What is hard science fiction?

Douglas Phillips  
Science fiction is a pretty broad genre, and seems to get wider every year.

Science fiction is a pretty broad genre, and seems to get wider every year. Novels are categorized as dystopian, first contact, military, space opera, steampunk, horror, space western - and on and on. But another way to subdivide science fiction uses a scale that ranges from hard (a story closely tied to reality, as we currently understand it) to soft (a story with plenty of hand waving and few explanations).

My favorite scale of hardness uses time travel as an example:

In soft SF: "You sit in this seat, set the date you want, and pull that lever."
In medium SF: "You sit in this seat, set the date you want, and drive to 88 mph."
In hard SF: "A good question with an interesting answer. Please have a seat while I bring you up to speed on the latest ideas in quantum theory, after which I will spend a chapter detailing an elaborate, yet plausible-sounding connection between quantum states, the unified field theory, and the means by which the brain stores memory, all tied into theories from both Albert Einstein and Stephen Hawking."
In really hard SF: "It doesn't. Time travel to the past is impossible."

Of course, there are gradations. For example, I start my books as firmly in the hard category as I can, but loosen a bit toward medium when the story needs more traction. You might call this a medium-hard approach.

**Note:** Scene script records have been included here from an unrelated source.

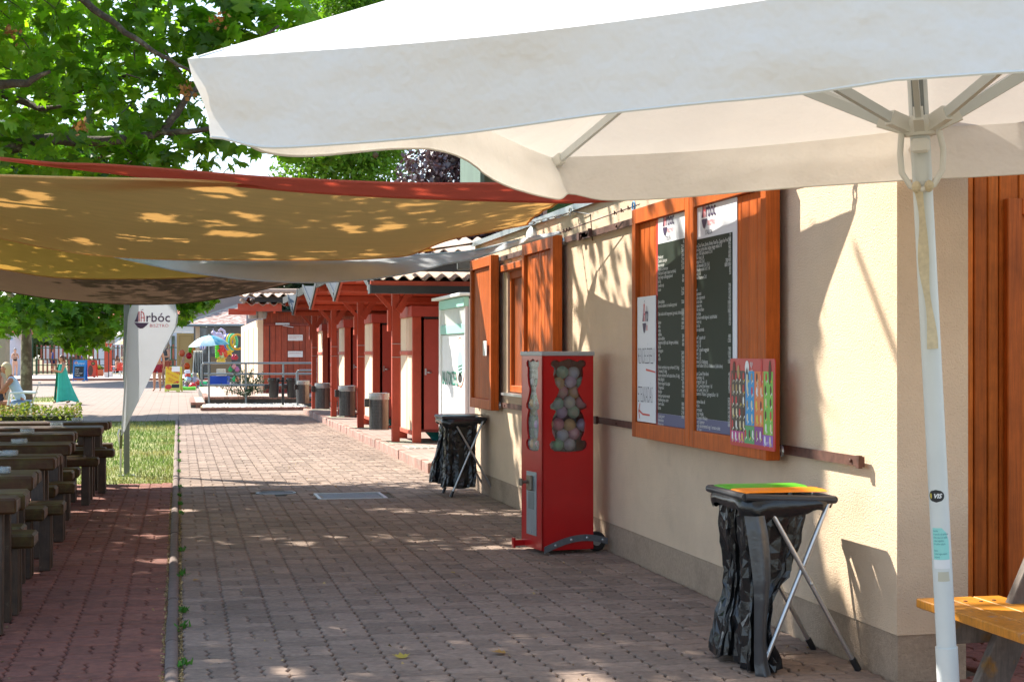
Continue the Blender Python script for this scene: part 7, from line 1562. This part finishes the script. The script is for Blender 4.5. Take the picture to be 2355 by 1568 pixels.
b = MB(); a = q3(12, 772, 44.2); b.tube([a, a + RT * .1 + UP * .03, a + RT * .17 - UP * .06], .014, 7); b.lathe(a + RT * .17 - UP * .12, [(.06, 0), (.02, .06)], 10); tag(b.build('shower_head', STEEL, None, True), 'chrome shower head on the grey-beige wall', 'shower')
# ================================================================== PEOPLE
SKIN = mat('skin', (.52, .27, .17), .6, spec=.3, vary=.05); SKT = mat('tanned_skin', (.36, .15, .08), .6, spec=.3)
def skinmesh(J, E_, name, m, parent, M0, extra=None, sub=2):
    names = list(J); ix = {n_: i for i, n_ in enumerate(names)}
    me = bpy.data.meshes.new('tmp'); me.from_pydata([J[n_][0] for n_ in names], [(ix[a], ix[b_]) for a, b_ in E_], []); o = bpy.data.objects.new('tmp', me); C.objects.link(o)
    md = o.modifiers.new('s', 'SKIN'); md.use_smooth_shade = True; sd = o.modifiers.new('u', 'SUBSURF'); sd.levels = sub; sd.render_levels = sub
    for i, n_ in enumerate(names):
        r = J[n_][1]; me.skin_vertices[0].data[i].radius = (r, r) if not isinstance(r, tuple) else r; me.skin_vertices[0].data[i].use_root = (i == 0)
    bpy.context.view_layer.update(); ev = o.evaluated_get(bpy.context.evaluated_depsgraph_get()); em = ev.to_mesh()
    b = MB(); b.add([M0 @ v.co for v in em.vertices], [tuple(p.vertices) for p in em.polygons]); ev.to_mesh_clear(); bpy.data.objects.remove(o)
    if extra: extra(b)
    return b.build(name, m, parent, True)
def person(label, x, y, face, Hh, pose='stand', hair=(.06, .035, .02), skin=SKIN, top=None, bottom=None, z0=0, hairlen=.0, female=False, group=None, arms='down', hat=None, lean=0.):
    """face: direction the person looks, angle from +y; joints in local space, x right, y forward"""
    s_ = Hh / 1.75; t = thing('person', label, 'person', (x, y, z0), group); M0 = Matrix.Translation((x, y, z0)) @ Matrix.Rotation(-face, 4, 'Z') @ Matrix.Scale(s_, 4)
    sw = .19 if not female else .165; hw = .095; sit = pose == 'sit'
    hipz = .47 if sit else .93; ly = lean
    J = {'pelvis': ((0, 0, hipz), (.15, .11)), 'waist': ((0, ly * .3, hipz + .17), (.125 if not female else .11, .09)), 'chest': ((0, ly * .7, hipz + .36), (.155 if not female else .135, .105)), 'neck0': ((0, ly, hipz + .50), .065), 'neck': ((0, ly * 1.15, hipz + .58), .052), 'head': ((0, ly * 1.3 + .01, hipz + .68), .078)}
    E_ = [('pelvis', 'waist'), ('waist', 'chest'), ('chest', 'neck0'), ('neck0', 'neck'), ('neck', 'head')]
    for sd, n_ in ((-1, 'l'), (1, 'r')):
        J['sh' + n_] = ((sd * sw, ly * .9, hipz + .475), .058)
        if arms == 'down': el, wr = (sd * (sw + .05), ly - .02, hipz + .2), (sd * (sw + .05), ly + .04, hipz - .05)
        elif arms == 'front': el, wr = (sd * (sw + .06), ly + .02, hipz + .22), (sd * .07, ly + .24, hipz + .22)
        elif arms == 'phone': el, wr = (sd * (sw + .02), ly + .1, hipz + .22), (sd * .08, ly + .33, hipz + .3)
        elif arms == 'chin': el, wr = ((sd * (sw + .0), ly + .22, hipz + .2), (sd * .06, ly + .2, hipz + .5)) if sd < 0 else ((sd * (sw + .04), ly + .15, hipz + .22), (sd * .1, ly + .42, hipz + .25))
        J['el' + n_] = (el, .042); J['wr' + n_] = (wr, .027); hv = (Vector(wr) - Vector(el)).normalized(); J['ha' + n_] = (tuple(Vector(wr) + hv * .07), (.034, .02))
        E_ += [('neck0', 'sh' + n_), ('sh' + n_, 'el' + n_), ('el' + n_, 'wr' + n_), ('wr' + n_, 'ha' + n_)]
        if sit: kn, an_ = (sd * .12, .44, hipz + .01), (sd * .12, .5 - .08 * sd, .08)
        elif pose == 'walk': kn, an_ = (sd * .09, .1 * sd + .04, .5), (sd * .085, .26 * sd * .8 - .04, .09)
        else: kn, an_ = (sd * .1, .03, .5), (sd * .11, -.01, .08)
        J['hip' + n_] = ((sd * hw, 0, hipz - .04), .095); J['kn' + n_] = (kn, .058); J['ca' + n_] = (tuple(Vector(kn).lerp(Vector(an_), .35) + Vector((0, -.015, 0))), .055); J['an' + n_] = (an_, .036); J['ft' + n_] = ((an_[0] + sd * .02, an_[1] + .15, an_[2] - .045), (.035, .022))
        E_ += [('pelvis', 'hip' + n_), ('hip' + n_, 'kn' + n_), ('kn' + n_, 'ca' + n_), ('ca' + n_, 'an' + n_), ('an' + n_, 'ft' + n_)]
    hc = Vector(J['head'][0]) + Vector((0, .01, .035))
    def extra(b):
        hb_ = MB(); hb_.ball(hc, (.078, .096, .115), 14, 10); hb_.ball(hc + Vector((0, .1, -.015)), (.013, .02, .022), 6, 4)
        for sd in (-1, 1): hb_.ball(hc + Vector((sd * .08, 0, -.01)), (.012, .02, .03), 6, 4)
        hb_.ball(hc + Vector((0, .085, -.06)), (.03, .012, .008), 6, 4)
        for n_ in 'lr':            # five fingers each
            w0 = Vector(J['ha' + n_][0]); d0 = (w0 - Vector(J['wr' + n_][0])).normalized(); side = d0.cross(Vector((0, 0, 1)) if abs(d0.z) < .8 else Vector((0, 1, 0))).normalized()
            for k in range(4):
                a = w0 + side * ((k - 1.5) * .017); L_ = (.06, .072, .068, .052)[k]; hb_.tube([a, a + d0 * L_ * .55 + Vector((0, .006, -.004)), a + d0 * L_ + Vector((0, .012, -.014))], [.009, .008, .006], 5)
            a = w0 - d0 * .04 + side * .028; hb_.tube([a, a + side * .02 + d0 * .03, a + side * .024 + d0 * .055], [.01, .009, .007], 5)
        b.add([M0 @ Vector(v) for v in hb_.v], hb_.f)
    skinmesh(J, E_, 'body', skin, t, M0, extra)
    b = MB(); hh = MB(); 
    def hair_f(i, j):
        a = 2 * math.pi * i; th = math.pi * (.02 + .62 * j); front = math.sin(a) > .3
        if front: th = min(th, math.pi * .40)
        r = 1.13; drop = hairlen * max(0, j - .6) / .4 * (0 if front else 1)
        return M0 @ (hc + Vector((.08 * r * math.sin(th) * math.cos(a), .098 * r * math.sin(th) * math.sin(a) - .008, .117 * r * math.cos(th) - drop)))
    b.grid(hair_f, 20, 10); b.build('hair', mat('hair_%s' % str(hair), hair, .55), t, True)
    if hat: b = MB(); b.lathe(M0 @ (hc + Vector((0, 0, .03))), [(.115 * s_, 0), (.112 * s_, .05 * s_), (.07 * s_, .1 * s_), (.0, .11 * s_)], 14); b.build('cap', mat('cap_%s' % str(hat), hat, .8), t, True)
    def grow(keys, edges, k_, name, m): 
        JJ = {}
        for n_ in keys:
            r = J[n_][1]; JJ[n_] = (J[n_][0], tuple(q * k_ for q in r) if isinstance(r, tuple) else r * k_)
        skinmesh(JJ, [e for e in E_ if e[0] in JJ and e[1] in JJ] + edges, name, m, t, M0)
    if top == 'swimsuit':
        grow(['pelvis', 'waist', 'chest'], [], 1.1, 'swimsuit', bottom)
        b = MB()
        for sd in (-1, 1): b.tube([M0 @ Vector(p) for p in ((sd * .09, ly + .11, hipz + .4), (sd * .1, ly + .03, hipz + .525), (sd * .09, ly - .1, hipz + .4))], .014 * s_, 5)
        b.build('strap', bottom, t, True)
    elif top: grow(['pelvis', 'waist', 'chest', 'neck0', 'shl', 'shr'], [], 1.16, 'shirt', top)
    if bottom and top != 'swimsuit':
        JJ = {'pelvis': (J['pelvis'][0], (.165, .125))}; EE = []
        for n_ in 'lr':
            JJ['hip' + n_] = (J['hip' + n_][0], .112); k_ = Vector(J['hip' + n_][0]).lerp(Vector(J['kn' + n_][0]), .6); JJ['th' + n_] = (tuple(k_), .1); EE += [('pelvis', 'hip' + n_), ('hip' + n_, 'th' + n_)]
        skinmesh(JJ, EE, 'shorts', bottom, t, M0)
    return t, M0, J
def cl_(n_, c): return mat('cloth_' + n_, c, .85, vary=.06)
toCam = math.pi
# child wrapped in a teal towel, walking left
p = cp(143, 925, 43.0); t, M0, J = person('child wrapped in a large turquoise towel walking across the lawn', p.x, p.y, -math.pi * .62, 1.32, 'walk', hair=(.10, .035, .012), arms='phone', hairlen=.03)
b = MB()
def tw(i, j):
    a = -2.6 + 5.2 * i; q = j; r = .19 + .15 * q ** 1.15 + .018 * math.sin(a * 6 + q * 3) * q + .01 * math.sin(a * 13)
    r *= (1 - .25 * math.exp(-(q / .1) ** 2)); back = -.40 * q ** 1.5 * max(0, math.cos(a)) ; z = 1.46 - 1.40 * q + .03 * math.cos(a) * (1 - q)
    return M0 @ Vector((r * math.sin(a) * .92, back - r * math.cos(a) * .8 + .05, max(.1 + .05 * math.sin(a * 3), z)))
b.grid(tw, 60, 26); b.build('towel', mat('turquoise_towel', (.05, .48, .37), .95, vary=.12, vscale=4, bump=.5, bscale=120), t, True)
# woman reading on a white plastic chair
p = cp(52, 978, 30.0); t, M0, J = person('blonde woman in a sleeveless denim shirt bent over on a white plastic chair', p.x, p.y, -math.pi * .5, 1.62, 'sit', hair=(.55, .4, .2), skin=SKT, top=cl_('denim', (.42, .52, .60)), bottom=cl_('denim_shorts', (.22, .3, .42)), hairlen=.13, female=True, arms='chin', lean=.24)
cx_ = M0 @ Vector((0, 0.02, 0)); chair(cx_.x, cx_.y, math.pi * .5, mat('white_plastic', (.7, .72, .7), .4), 'white plastic garden chair the blonde woman sits on', s_=.96)
t = thing('garden_table', 'low white table in front of the blonde woman, cut by the left edge', 'table', (M0 @ Vector((0, .9, 0)))); q_ = M0 @ Vector((.0, .95, .62)); b = MB(); b.lathe(q_, [(.0, 0), (.45, 0), (.45, .03), (0, .03)], 24); b.build('top', mat('white_plastic', (.7, .72, .7), .4), t); b = MB(); b.tube([Vector((q_.x, q_.y, 0)), q_], .03, 8); b.build('leg', MATS['white_plastic'], t)
# child in green at the left edge
p = cp(-4, 970, 31); person('dark-haired child in a pale green shirt at the left picture edge', p.x, p.y, .9, 1.12, 'stand', hair=(.008, .008, .01), top=cl_('pale_green', (.30, .50, .28)), bottom=cl_('dark_shorts', (.04, .04, .06)))
# woman in black swimsuit
p = cp(34, 867, 91); person('woman in a black swimsuit standing by the wash house', p.x, p.y, toCam - .5, 1.68, 'stand', hair=(.2, .18, .16), top='swimsuit', bottom=cl_('black', (.008, .008, .01)), female=True, arms='front', skin=mat('skin_pale', (.55, .3, .2), .6))
p = cp(361, 900, 57.2); person('bare-chested man in crimson swim shorts half hidden by the flag', p.x, p.y, toCam + .2, 1.75, 'stand', bottom=cl_('crimson', (.30, .012, .03)))
p = cp(379, 880, 66); person('man in a dark grey T-shirt and rust shorts behind the popcorn sign', p.x, p.y, toCam + .9, 1.9, 'stand', top=cl_('charcoal', (.07, .08, .085)), bottom=cl_('rust', (.36, .08, .04)), arms='front')
p = cp(417, 871, 79); person('girl in a beige swimsuit bending among the balloons', p.x, p.y, math.pi * .5, 1.35, 'stand', hair=(.5, .35, .25), top='swimsuit', bottom=cl_('beige', (.55, .4, .2)), arms='front', female=True, lean=.12, skin=mat('skin_pale', (.55, .3, .2), .6))
p = cp(269, 868, 90.5); person('long-haired woman sitting at the café beside the red chair', p.x, p.y, 1.2, 1.7, 'sit', hair=(.13, .07, .04), top=cl_('tan', (.45, .3, .22)), bottom=cl_('black', (.008, .008, .01)), hairlen=.22, female=True, arms='front')
p = cp(282, 868, 92); person('person with a pale cap sitting at the café next to the long-haired woman', p.x, p.y, 2.6, 1.6, 'sit', hair=(.4, .25, .15), top=cl_('white', (.6, .6, .6)), bottom=cl_('black', (.008, .008, .01)), hat=(.6, .55, .35), arms='front')
p = cp(188, 862, 110); person('boy with a green cap seen through the picket fence', p.x, p.y, 1., 1.5, 'stand', top=cl_('blue', (.05, .12, .4)), bottom=cl_('navy', (.02, .03, .1)), hat=(.3, .6, .05))
p = cp(121, 862, 108); person('person in a blue shirt behind the picket fence', p.x, p.y, 2., 1.75, 'stand', top=cl_('blue', (.05, .12, .4)), bottom=cl_('navy', (.02, .03, .1)))
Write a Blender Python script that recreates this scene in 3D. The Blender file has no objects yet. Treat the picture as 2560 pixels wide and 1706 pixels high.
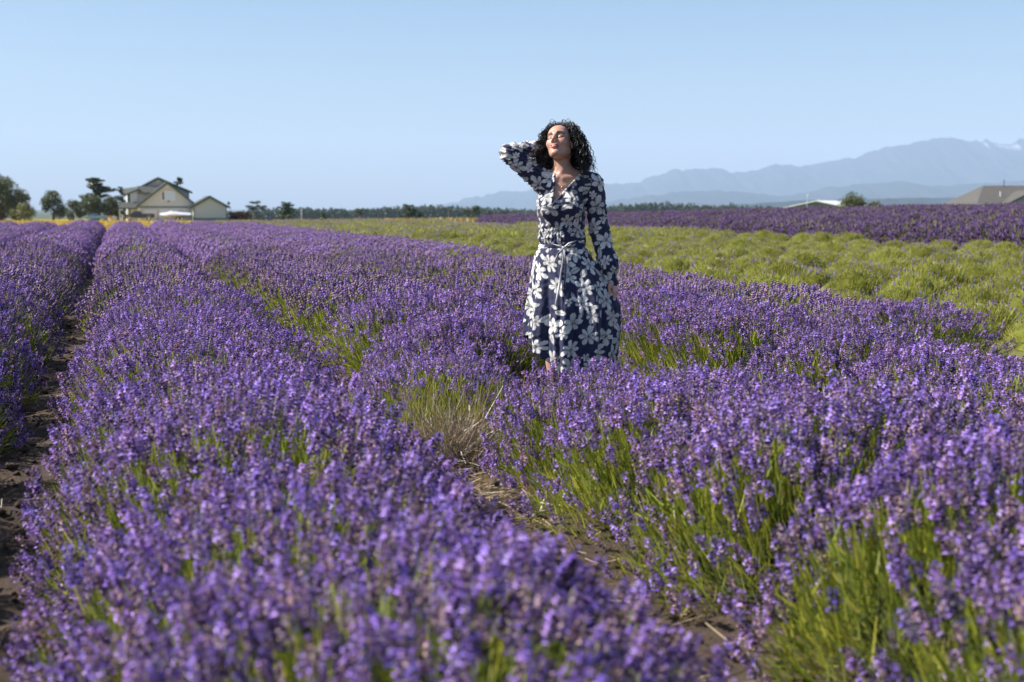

The science fiction hardness scale tells you something about the style of the book, but bears no relation to its success in entertaining readers. A hard science fiction story is not "better" than soft, it could be so bound by real-world limitations that it becomes deathly boring. Likewise, soft is not "bad". Star Wars is certainly soft science fiction, with X-Wing fighters screaming and banking through the vacuum of space as though flying through air. But it's hard to argue with the movie's ability to entertain, so we set aside our overly-analytic brains and simply enjoy the ride.